My front yard, however, is full of canines.  At least that’s the way they’re behaving this year.  All they want is all of my attention all the time.  The hostas, who usually can withstand any near death experience or slow torture, spent half the summer telling me they couldn’t take the heat.  Their leaves went into shock (and back again eventually).  They’re sturdy, and they seemed to have weathered it okay in the end.  I did spend several weeks this summer in a spin of shame.  I mean, it’s bad when you can’t get a hosta to look good.  It was painful.  The roses, I am finding out, are definitely dogs.  It was a drama queen for the last few weeks, looking at me accusingly whenever the zinnias got a little extra attention.  So it got a nice long bath, replete with vegetable/flower spikes, some sweet nothings whispered to its stems, its leaves lovingly caressed till I must have got too intimate and it halted me with a thorn.  But lo and behold, whenever it gets this one on one time, as if out of nowhere the most beautiful sweetly scented buds appear.  Ah, she’s a revel gardener’s best friend (hope my dog isn’t reading this .. she’ll be pissed!).

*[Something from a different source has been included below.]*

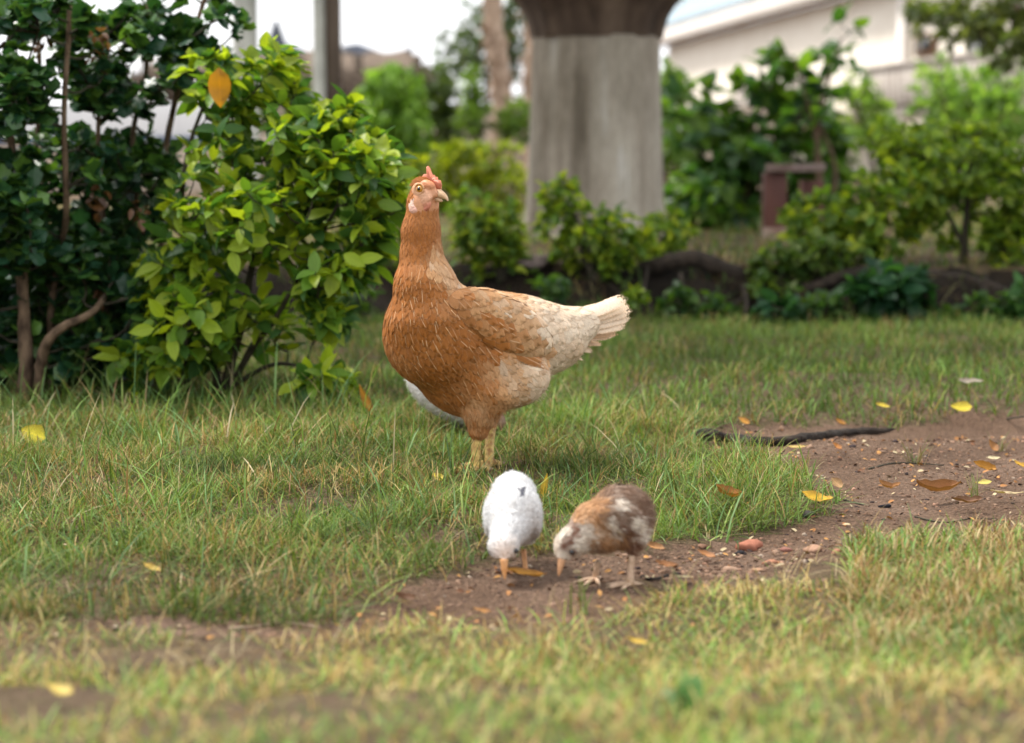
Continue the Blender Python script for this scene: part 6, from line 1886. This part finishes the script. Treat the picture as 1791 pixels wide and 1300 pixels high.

As I feel autumn inch its way into the evening air, I know very soon I’m going to be missing my leafy friends.  Each one, of the feline or canine persuasion, has given back more than I dreamed in life lessons and, in many instances, literal sustenance this summer.  I can only hope I honor them sufficiently by taking their lessons to friends and progeny in the seasons ahead.

One response to “Plants: Feline or Canine?

  1. Ralph Tzu

    I never thought of my little green friends that way, but you may be on to something. It’s probably a toss up as to whether my containers or bamboo get the most attention. Aside from watering, bamboo really doesn’t need much attention. I periodically rotate the pot a quarter turn to try to keep it growing straight, and pick the occasional yellow leave to put it back in it’s own soil. The rest of the time I just check it for possible bugs and check for the latest growth. Over the summer I’ve moved 3 or 4 earth worms from the ground into the bamboo’s pot to help break down all the leaves at the bottom of the pot. All this in plain sight of the main garden space- who knew plants could be green with envy too?

    The rest of the containers provide all the herbs that go into salads, so they get regular attention and water. As for the in ground stuff I’ve pretty much given up on any real amount of production this year. Sure there’s plenty of basil left even after I mowed down a section for a fall planting. There’s a few scallions growing in the ground but the one’s I use I get from a container. The tomatoes seem to have run their course, one cutting and my swiss chard gave up, and if my lettuce grew it is now buried in weeds.

    Note for next year- don’t let weeds grow too wild in the garden. They probably did some good conditioning the clay soil I have, but I think they got too plentiful and helped choke out things I planted.